Bangladesh's local government system reserves a set proportion of council seats for women, a structural step toward gender balance in local decision-making. But a reserved seat does not automatically come with real influence, budget control, or a seat at the table where decisions are actually made. NUK's Women's Political Representation Program exists to close that gap between formal inclusion and functioning power.
What the program does
- Candidate preparation — helping prospective women candidates understand the union parishad (local council) system, campaign basics, and the responsibilities of elected office.
- Leadership training for elected representatives — once in office, women councillors often face being sidelined from substantive committee work.

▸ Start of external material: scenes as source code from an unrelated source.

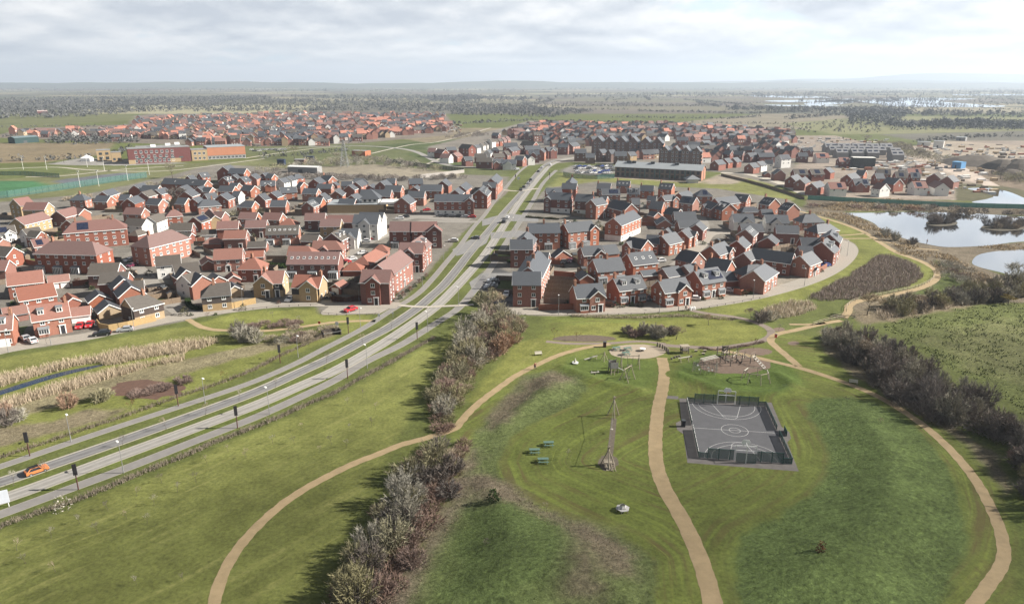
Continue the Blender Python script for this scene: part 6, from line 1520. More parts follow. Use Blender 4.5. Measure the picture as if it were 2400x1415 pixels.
# trees
TA = tree_parts(1, 9.5, .46, 'dark', 5, .28, .05, 7); TBp = tree_parts(2, 10.5, .50, 'olive', 5, .3, .045, 6); TC = tree_parts(3, 11, .55, 'grey', 5, .26, .04, 5); TD = tree_parts(4, 8, .5, 'pale', 5, .2, .035, 6)
for i, (x, y, pt, s, lb) in enumerate([(412,490,TA,1.35,'big dark bare tree standing among the slate roofs'), (405,418,TBp,1.1,'olive bare tree beside the school path'), (2372,688,TC,1.15,'big spreading bare tree at the right edge by the small lake'), (2318,690,TD,.8,'smaller bare tree left of the big lakeside tree'),
        (2032,738,TD,1.0,'bare spreading tree at the bend of the lake path'), (1132,752,TBp,.95,'rounded olive bare tree at the top of the central shrub belt'), (1152,735,TD,1.0,'pale bare tree beside the red brick end block'), (1120,790,TC,.8,'grey bare tree in the upper shrub belt left side'),
        (2012,845,TD,.8,'pale upright bare tree in the right-hand shrub belt'), (1585,795,TD,.55,'thin bare tree beside the path into the playground'), (700,800,TD,.7,'pale bare tree near the timber sluice'), (1660,762,TD,.5,'slender bare tree on the lawn above the playground'), (2345,420,TA,1.0,'dark bare tree by the building-site pond'), (2030,340,TC,1.2,'lone bare tree in the far field beyond the site'),
        (150,382,TD,1.1,'pale bare tree in the tan field left of the school'), (690,372,TBp,1.2,'olive bare tree right of the orange school hall'), (790,385,TC,1.1,'grey bare tree left of the pylon'), (840,380,TBp,1.0,'olive bare tree right of the pylon'), (1760,748,TD,.5,'thin bare tree by the crescent road bend')]):
    tree('bare_tree', P(x, y), pt, lb, None, s)
wl = tree_parts(9, 5, .5, 'willow', 5, .2, .05, 8, -.3); tree('willow_tree', P(2362, 714), wl, 'small yellow willow at the edge of the rough field', None, .9)
bl = leafy_mesh(3, 1.6, 2.4, 'blossom', 160, .2); bb = link('blossom_bush', bl, None, P(148, 1192)); tag(bb, 'white blossoming bush in the hedge by the near footway', 'bush')
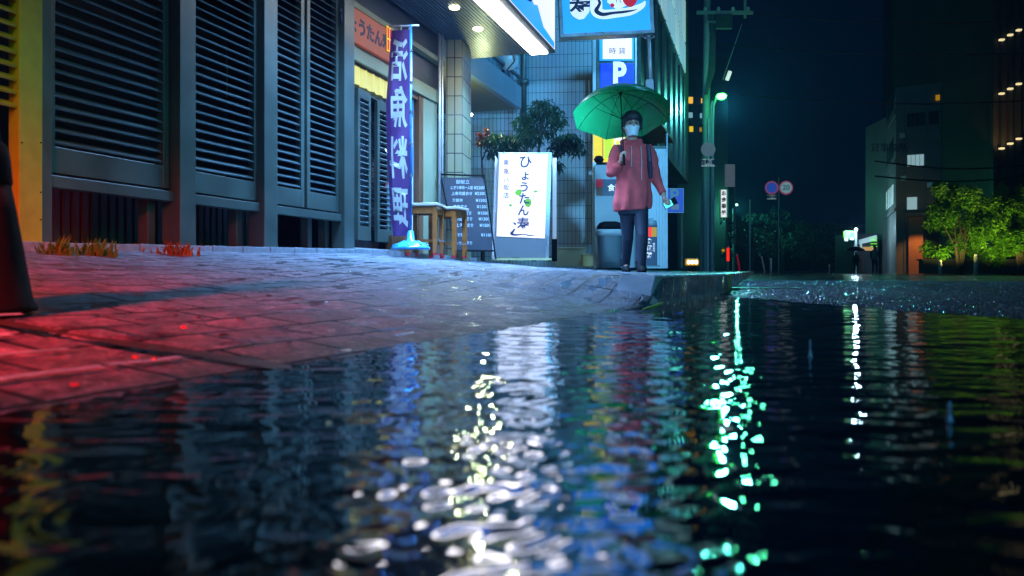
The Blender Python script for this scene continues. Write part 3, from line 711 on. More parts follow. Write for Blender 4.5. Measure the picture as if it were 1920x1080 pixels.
MB().rings([[(X(930), -.006, Zp(481)), (X(1023), -.006, Zp(484)), (X(1024), -.006, Zp(449)), (X(930.5), -.006, Zp(445))], [(X(930), -.001, Zp(481)), (X(1023), -.001, Zp(484)), (X(1024), -.001, Zp(449)), (X(930.5), -.001, Zp(445))]]).build('lower_panel', mat('grey_lower_panel', (.13, .15, .16), .35, scale=5), ws)
MB().box(X(926), X(1034), -.03, .19, Zp(488), Zp(484)).build('base_rail', mat('wet_base_rail', (.42, .44, .22), .2), ws)
for px in (955, 1031):
    MB().tube([(X(px)-.015, .05, .028), (X(px)+.015, .05, .028)], .028, 14).build('caster', 'black', ws)
T = lambda s_, px, py, sz, b=.002: text(s_, sz, 'ink', ws, (X(px), -.0095, Zp(py)), bold=b)
for c_, px, py, sz in (('ひ', 985, 305, .16), ('ょ', 985, 330, .13), ('う', 983, 352, .13), ('た', 983, 374, .14), ('ん', 981, 396, .14), ('寿', 981, 421, .15)): T(c_, px, py, sz, .003)
for c_, py in (('東', 306), ('急', 322), ('ハ', 338), ('坂', 352), ('店', 367)): T(c_, 949, py, .072, .0006)
def stroke(pts, par, m, y=-.0095, name='brush_stroke'):   # (px,py,width px) variable brush stroke in the sign plane
    vs = []; n = len(pts)
    up = []; dn = []
    for i, (a, b_, w) in enumerate(pts):
        a0, b0 = pts[max(0, i-1)][:2]; a1, b1 = pts[min(n-1, i+1)][:2]; t = Vector((a1-a0, b1-b0)).normalized(); nn = Vector((-t.y, t.x))*w/2
        up.append((a+nn.x, b_+nn.y)); dn.append((a-nn.x, b_-nn.y))
    mb = MB(); c = 0
    pl = [(X(p[0]), Zp(p[1])) for p in up]; pr = [(X(p[0]), Zp(p[1])) for p in dn]
    for i in range(n): mb.v += [(pl[i][0], y, pl[i][1]), (pr[i][0], y, pr[i][1]), (pl[i][0], y+.0015, pl[i][1]), (pr[i][0], y+.0015, pr[i][1])]
    for i in range(n-1):
        a = 4*i; b_ = a+4; mb.f += [(a, b_, b_+1, a+1), (a+2, a+3, b_+3, b_+2), (a, a+2, b_+2, b_), (a+1, b_+1, b_+3, a+3)]
    return mb.build(name, m, par)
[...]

NUK trains representatives in budget literacy, council procedure, and public speaking to help them participate fully.
- Peer networking — connecting elected women across different districts so they can share strategies and support one another, rather than navigating local politics in isolation.
- National advocacy — research and policy dialogue aimed at strengthening the institutional powers available to reserved-seat representatives.
Why this work is nationwide
NUK's program reach extends across all 64 districts of Bangladesh, reflecting the scale of the local government system itself — there is no single province or region where the gap between formal and functional representation does not exist. This breadth also means NUK can compare what works across very different local contexts, from urban union councils near Dhaka to remote rural unions.
Connected to NUK's other work
This program does not operate in isolation. Many of the women NUK trains for local office first encountered the organisation through its garment worker rights programs or its community health services — building a pipeline from grassroots organising to formal political participation.
Looking ahead
As Bangladesh continues to debate the scope of reserved seats and direct election of women representatives, NUK continues advocacy aimed at giving reserved-seat councillors genuine decision-making authority — not symbolic inclusion.